"You can only find things by not looking for them." - Kenneth Stanley
Another interesting link from my friend Luis Suarez. This time the video of Kenneth Stanley talking about his new book, Why Greatness Cannot Be Planned: The Myth of the Objective.
Obviously, the statement at the outset seems counter to much of the thinking in business and in life. The talk and the book suggest that you cannot often get to the goal. And he uses his Artificial Intelligence research project called pic breeder that has inspired the thinking in his book.
He picks out an idea of deception. When the goal is far away from where you are today, there is no obvious way to get there. And there are some paths which seem to be right but lead you astray either through local optima or some other effect. It's the classic line of "You can't get there from here." You have to go somewhere else first - somewhere that doesn't appear to be related.

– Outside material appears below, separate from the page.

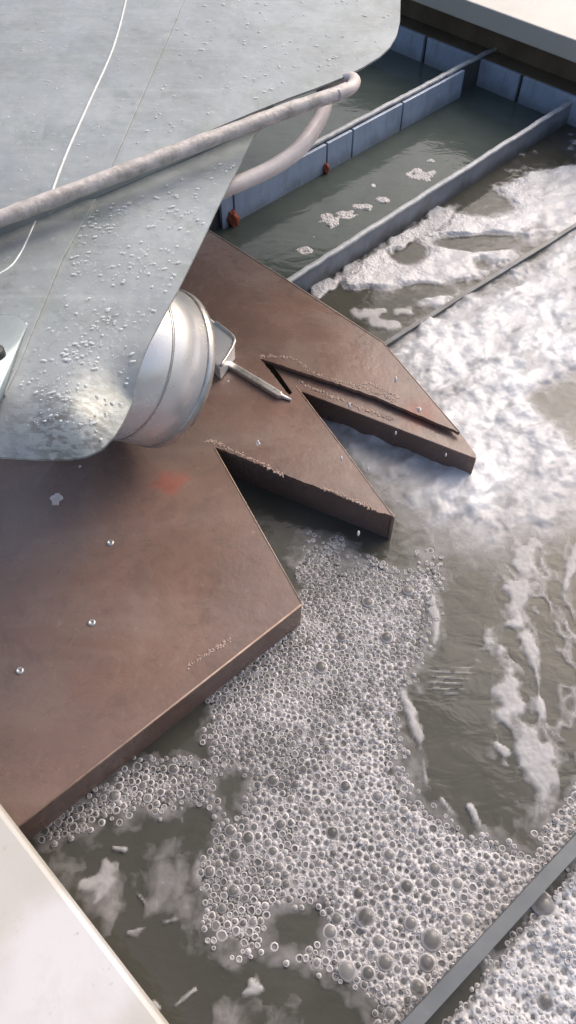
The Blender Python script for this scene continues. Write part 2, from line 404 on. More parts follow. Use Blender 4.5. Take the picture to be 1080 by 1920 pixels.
# tiles on the side facing the camera
front = -n1 if (-n1).y < 0 else n1
xs = [(405, 430), (430, 604), (604, 652), (652, 745), (745, 860)]
def on1(px):
    lo, hi = 0., (B1-A1).length
    for _ in range(50):
        mid = (lo+hi)/2; p = A1+d1*mid
        if proj(p.x, p.y, .04)[0] < px: lo = mid
        else: hi = mid
    return lo
for a, b in xs:
    sa, sb = on1(a)+.003, on1(b)-.003
    p, q = A1+d1*sa+front*.0125, A1+d1*sb+front*.0125
    obj('tile', wall_prism(p, q, .009, -.1, .074, .0015), TILE, t1)
for px_, s in ((601, .008), (424, .014)):
    c = A1+d1*on1(px_)+front*.020
    bm = bmesh.new()
    bmesh.ops.create_icosphere(bm, subdivisions=3, radius=1)
    for v in bm.verts:
        k = 1+.35*math.sin(v.co.x*5+v.co.z*4)*math.cos(v.co.y*6+1)
        v.co = Vector((c.x+v.co.x*s*k, c.y+v.co.y*s*.8*k, .012+v.co.z*s*1.7*k))
    obj('rust_lump', bm, RUST, t1, True)
t2, A2, B2, d2, n2 = partition('grey partition between the clear green channel and the frothy one', (560, 512), (1085, 180), .011, .06, SLATE, ext0=.3, ext1=.12)
t3, A3, B3, d3, n3 = partition('low dark partition almost drowned in white froth', (735, 632), (1080, 418), .010, .017, SLATE, pale_top=False, ext0=.3, ext1=.5)
t4, A4, B4, d4, n4 = partition('thick grey partition crossing the foam at the bottom right', (800, 1892), (1080, 1586), .017, .045, SLATEB, pale_top=False, ext0=.35, ext1=1.2)

# ------------------------------------------------------------------ the brown discharge chute
ZP, TP = .072, .007
def XY(pts, z): return [P(x, y, z) for x, y in pts]
chute = empty('discharge_chute', 'brown painted plate chute with forked outlets over the foaming water', 'chute', P(350, 1000, 0)[:2]+(0,))
outline = [(-60, 1625), (566, 1132), (402, 838), (738, 969), (556, 727), (543, 741), (488, 672), (700, 742), (862, 811), (716, 640), (391, 431), (200, 306), (-260, 420), (-330, 1000), (-160, 1520)]
def worn_outline(pts, step=.006, amp=.0006):
    out = []
    for a, b in zip(pts, pts[1:]+pts[:1]):
        n = max(1, int((b-a).length/step)); e = (b-a).normalized(); nn = Vector((-e.y, e.x, 0))
        for i in range(n): out.append(a+(b-a)*i/n+(nn*random.gauss(0, amp) if i else Vector((0, 0, 0))))
    return out
obj('top_plate', prism(worn_outline(XY(outline, ZP)), ZP-TP, ZP, 0), BROWN, chute)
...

He talks about the idea that objectives can lead to convergence on something that is not really what we want - that they don't take us to where we really want to go. He pulls into the idea of group dynamics and collaboration. Objectives might lead to compromise, rather than new bright findings.

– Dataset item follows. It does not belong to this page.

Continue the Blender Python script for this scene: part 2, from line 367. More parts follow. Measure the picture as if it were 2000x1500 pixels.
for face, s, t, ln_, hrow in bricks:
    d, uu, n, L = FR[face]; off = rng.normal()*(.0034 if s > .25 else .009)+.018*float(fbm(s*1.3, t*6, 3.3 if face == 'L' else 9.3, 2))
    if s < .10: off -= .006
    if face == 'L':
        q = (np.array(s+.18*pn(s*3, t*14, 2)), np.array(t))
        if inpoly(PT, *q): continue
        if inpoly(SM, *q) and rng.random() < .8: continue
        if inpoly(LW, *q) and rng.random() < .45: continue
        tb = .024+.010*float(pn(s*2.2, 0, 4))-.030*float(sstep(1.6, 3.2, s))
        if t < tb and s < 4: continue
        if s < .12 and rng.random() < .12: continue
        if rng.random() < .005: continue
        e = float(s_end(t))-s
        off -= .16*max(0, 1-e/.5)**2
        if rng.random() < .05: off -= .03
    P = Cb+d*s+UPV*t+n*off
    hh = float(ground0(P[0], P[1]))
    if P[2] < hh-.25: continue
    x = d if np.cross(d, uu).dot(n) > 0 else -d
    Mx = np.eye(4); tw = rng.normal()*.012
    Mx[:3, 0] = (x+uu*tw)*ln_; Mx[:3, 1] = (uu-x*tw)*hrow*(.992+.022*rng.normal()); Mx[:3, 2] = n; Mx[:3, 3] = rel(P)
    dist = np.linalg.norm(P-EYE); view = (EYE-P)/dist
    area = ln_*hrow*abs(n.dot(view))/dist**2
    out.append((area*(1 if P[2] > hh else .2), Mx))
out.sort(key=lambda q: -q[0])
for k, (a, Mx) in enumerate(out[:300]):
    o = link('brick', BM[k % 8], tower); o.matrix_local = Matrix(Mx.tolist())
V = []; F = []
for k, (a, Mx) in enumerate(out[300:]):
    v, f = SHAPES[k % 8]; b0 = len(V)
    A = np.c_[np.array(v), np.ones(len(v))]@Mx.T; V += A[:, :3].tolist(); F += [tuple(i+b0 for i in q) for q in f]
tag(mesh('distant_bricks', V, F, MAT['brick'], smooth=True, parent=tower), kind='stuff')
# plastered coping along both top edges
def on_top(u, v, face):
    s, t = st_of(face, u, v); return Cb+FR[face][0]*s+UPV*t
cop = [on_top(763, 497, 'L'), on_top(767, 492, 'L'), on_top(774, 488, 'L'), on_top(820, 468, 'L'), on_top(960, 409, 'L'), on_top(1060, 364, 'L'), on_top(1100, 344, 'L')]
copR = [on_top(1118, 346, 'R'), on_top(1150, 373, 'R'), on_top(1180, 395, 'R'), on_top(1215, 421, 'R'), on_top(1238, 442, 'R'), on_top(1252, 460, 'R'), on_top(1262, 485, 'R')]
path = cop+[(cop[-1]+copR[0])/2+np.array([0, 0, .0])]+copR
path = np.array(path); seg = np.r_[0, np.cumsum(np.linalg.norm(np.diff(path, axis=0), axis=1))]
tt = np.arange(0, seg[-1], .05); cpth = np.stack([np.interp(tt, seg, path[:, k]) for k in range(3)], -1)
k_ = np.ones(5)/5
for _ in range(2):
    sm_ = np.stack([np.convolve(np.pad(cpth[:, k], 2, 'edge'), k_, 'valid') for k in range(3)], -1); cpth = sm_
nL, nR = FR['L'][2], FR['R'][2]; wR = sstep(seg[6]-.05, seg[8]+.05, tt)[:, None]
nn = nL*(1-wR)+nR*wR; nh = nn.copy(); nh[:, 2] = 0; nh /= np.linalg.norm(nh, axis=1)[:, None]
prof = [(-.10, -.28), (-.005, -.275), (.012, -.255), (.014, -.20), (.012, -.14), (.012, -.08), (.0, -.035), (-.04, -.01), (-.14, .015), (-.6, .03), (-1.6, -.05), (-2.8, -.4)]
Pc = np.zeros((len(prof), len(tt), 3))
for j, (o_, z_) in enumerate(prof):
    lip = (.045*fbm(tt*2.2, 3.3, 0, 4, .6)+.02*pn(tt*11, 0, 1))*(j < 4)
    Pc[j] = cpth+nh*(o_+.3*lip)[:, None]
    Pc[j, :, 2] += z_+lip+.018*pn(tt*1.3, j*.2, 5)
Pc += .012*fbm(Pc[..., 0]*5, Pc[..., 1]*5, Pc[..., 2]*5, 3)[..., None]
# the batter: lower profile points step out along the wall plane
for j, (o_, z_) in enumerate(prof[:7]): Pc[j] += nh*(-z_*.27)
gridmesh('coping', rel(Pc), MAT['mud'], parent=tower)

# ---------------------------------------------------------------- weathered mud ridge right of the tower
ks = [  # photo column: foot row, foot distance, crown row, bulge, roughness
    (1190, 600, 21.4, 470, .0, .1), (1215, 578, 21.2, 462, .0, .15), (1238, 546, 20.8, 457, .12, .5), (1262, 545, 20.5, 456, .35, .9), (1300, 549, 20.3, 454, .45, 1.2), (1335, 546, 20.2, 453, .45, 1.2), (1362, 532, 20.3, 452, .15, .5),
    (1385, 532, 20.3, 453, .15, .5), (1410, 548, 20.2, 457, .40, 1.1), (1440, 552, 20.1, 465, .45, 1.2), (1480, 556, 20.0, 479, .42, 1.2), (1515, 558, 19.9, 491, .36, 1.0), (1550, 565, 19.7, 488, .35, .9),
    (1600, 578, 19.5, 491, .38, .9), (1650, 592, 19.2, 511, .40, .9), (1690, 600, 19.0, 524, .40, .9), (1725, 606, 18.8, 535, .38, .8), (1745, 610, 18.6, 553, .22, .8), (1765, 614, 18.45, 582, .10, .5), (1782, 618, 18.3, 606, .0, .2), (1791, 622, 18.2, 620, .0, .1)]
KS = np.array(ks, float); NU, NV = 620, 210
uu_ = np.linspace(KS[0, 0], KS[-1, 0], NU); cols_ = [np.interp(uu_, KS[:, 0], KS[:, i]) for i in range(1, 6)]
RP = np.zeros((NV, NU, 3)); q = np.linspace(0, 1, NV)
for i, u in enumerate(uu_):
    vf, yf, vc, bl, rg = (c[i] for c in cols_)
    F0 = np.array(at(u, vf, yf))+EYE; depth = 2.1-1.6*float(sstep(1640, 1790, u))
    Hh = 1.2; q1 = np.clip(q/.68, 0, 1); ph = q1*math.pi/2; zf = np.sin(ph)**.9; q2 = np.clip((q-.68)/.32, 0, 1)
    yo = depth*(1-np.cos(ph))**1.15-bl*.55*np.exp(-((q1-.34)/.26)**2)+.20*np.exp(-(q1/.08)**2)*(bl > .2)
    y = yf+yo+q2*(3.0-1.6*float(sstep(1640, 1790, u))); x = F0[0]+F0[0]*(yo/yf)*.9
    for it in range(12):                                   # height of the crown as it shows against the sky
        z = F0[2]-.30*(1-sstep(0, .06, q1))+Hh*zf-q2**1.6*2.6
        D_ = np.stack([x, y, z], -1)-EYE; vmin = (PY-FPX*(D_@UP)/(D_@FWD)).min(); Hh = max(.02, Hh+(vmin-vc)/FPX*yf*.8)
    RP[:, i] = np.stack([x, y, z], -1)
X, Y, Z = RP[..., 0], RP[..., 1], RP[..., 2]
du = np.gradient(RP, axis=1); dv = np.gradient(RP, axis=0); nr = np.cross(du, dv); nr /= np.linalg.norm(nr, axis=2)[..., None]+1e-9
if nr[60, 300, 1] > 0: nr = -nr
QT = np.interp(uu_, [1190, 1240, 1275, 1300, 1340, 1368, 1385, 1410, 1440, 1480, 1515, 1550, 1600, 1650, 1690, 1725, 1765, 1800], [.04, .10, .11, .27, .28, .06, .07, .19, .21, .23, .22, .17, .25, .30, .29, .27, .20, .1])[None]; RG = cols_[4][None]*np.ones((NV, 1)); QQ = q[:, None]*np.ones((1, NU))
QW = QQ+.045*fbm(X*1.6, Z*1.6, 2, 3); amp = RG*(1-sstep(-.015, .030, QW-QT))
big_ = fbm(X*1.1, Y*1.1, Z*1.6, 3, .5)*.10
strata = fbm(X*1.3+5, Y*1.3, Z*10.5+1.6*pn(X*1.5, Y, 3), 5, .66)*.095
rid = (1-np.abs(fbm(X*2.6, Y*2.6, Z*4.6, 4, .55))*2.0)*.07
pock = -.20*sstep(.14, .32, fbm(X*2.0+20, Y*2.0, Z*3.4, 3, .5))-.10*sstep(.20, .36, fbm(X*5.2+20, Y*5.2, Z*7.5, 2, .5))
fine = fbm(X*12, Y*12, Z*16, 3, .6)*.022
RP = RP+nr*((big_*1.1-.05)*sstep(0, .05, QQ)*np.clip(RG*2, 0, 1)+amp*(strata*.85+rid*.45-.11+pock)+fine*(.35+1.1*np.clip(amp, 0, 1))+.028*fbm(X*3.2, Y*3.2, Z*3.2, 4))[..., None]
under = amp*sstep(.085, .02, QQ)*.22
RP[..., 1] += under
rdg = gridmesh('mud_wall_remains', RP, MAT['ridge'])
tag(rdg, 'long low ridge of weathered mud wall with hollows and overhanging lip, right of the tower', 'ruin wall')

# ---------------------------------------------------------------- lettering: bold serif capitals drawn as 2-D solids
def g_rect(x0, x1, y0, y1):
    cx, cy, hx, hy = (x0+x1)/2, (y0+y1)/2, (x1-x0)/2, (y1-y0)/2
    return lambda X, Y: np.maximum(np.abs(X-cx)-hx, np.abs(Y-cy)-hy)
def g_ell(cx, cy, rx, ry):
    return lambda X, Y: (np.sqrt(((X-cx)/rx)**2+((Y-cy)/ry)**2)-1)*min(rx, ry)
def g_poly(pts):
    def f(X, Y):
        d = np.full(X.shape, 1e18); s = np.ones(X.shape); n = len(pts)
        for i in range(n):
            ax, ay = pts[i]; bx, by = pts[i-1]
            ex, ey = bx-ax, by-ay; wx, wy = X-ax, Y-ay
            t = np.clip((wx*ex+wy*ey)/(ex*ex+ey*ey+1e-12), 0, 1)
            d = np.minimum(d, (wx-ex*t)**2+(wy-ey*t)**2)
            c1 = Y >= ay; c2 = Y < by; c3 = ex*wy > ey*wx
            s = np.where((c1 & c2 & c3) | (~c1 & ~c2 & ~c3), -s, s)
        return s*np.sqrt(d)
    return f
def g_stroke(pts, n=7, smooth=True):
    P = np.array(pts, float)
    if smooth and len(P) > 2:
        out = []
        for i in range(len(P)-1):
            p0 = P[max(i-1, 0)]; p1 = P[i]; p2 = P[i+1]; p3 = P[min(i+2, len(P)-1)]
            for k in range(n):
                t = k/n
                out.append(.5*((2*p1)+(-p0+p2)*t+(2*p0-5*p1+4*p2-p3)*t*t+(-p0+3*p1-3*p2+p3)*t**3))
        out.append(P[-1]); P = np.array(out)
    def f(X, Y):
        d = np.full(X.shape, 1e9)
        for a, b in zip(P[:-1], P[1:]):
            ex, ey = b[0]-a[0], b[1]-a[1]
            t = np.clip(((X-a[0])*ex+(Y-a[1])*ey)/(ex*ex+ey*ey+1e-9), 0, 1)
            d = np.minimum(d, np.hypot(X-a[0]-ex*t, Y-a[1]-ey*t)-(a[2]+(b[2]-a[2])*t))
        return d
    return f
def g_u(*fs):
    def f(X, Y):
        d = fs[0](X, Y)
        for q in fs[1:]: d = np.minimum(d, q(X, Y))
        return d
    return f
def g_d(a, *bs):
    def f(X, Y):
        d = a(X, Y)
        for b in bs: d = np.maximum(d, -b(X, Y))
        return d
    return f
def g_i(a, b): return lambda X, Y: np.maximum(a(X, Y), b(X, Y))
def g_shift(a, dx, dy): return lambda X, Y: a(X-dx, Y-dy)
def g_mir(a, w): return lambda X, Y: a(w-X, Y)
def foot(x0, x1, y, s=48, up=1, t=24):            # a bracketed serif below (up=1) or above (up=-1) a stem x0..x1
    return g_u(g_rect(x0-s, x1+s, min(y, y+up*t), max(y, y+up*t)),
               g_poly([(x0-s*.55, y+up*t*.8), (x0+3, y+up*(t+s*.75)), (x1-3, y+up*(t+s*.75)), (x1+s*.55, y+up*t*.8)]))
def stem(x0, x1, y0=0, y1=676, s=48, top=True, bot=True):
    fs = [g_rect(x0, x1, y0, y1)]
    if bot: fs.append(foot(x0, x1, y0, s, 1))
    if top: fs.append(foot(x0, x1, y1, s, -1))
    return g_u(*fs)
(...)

Rather than heading for big objectives, people / teams who create new things operate at a level of "stepping stones". They find interesting or useful way points - maybe those way points are their creative output. Then they move from those stepping stones to new ones. Or different people take these stepping stones and move in completely different directions. This is staring to sound like the history of discovery - scientific or otherwise. "Fortune favors the prepared mind" (Louis Pasteur). The prepared mind may be familiar with many of those stepping stones and can try something new from there.
"Those with expertise have the ability to identify when things are interesting." - Kenneth Stanley
I have to think, as I listen to the video, that there is a specific type of objective that is being described. Much of the other thinking and reading on the topic of "goal attainment" talks about similar struggles to meet the real goals of a project, business, enterprise. Often the issue has to do with truly understanding what is the goal - what is the intent behind what someone has stated as an objective. "Implement X" might be fine as a statement for a project, but if you don't understand why X is needed, what underlying problem you are trying to solve, maybe X isn't actually going to help you with that. People need to know the intent behind the goals. They also need to know things like why the current proposal is the right path or direction. Where are the restrictions/constraints we must follow? What can we break?
This puts me in mind of the Cynefin concept of complexity: the environment in which you are sitting is such that you cannot control it. Rather than trying to add control (or goals in this case), take small steps and look at the results. Reinforce those things you like to see, and dampen the things you don't like to see.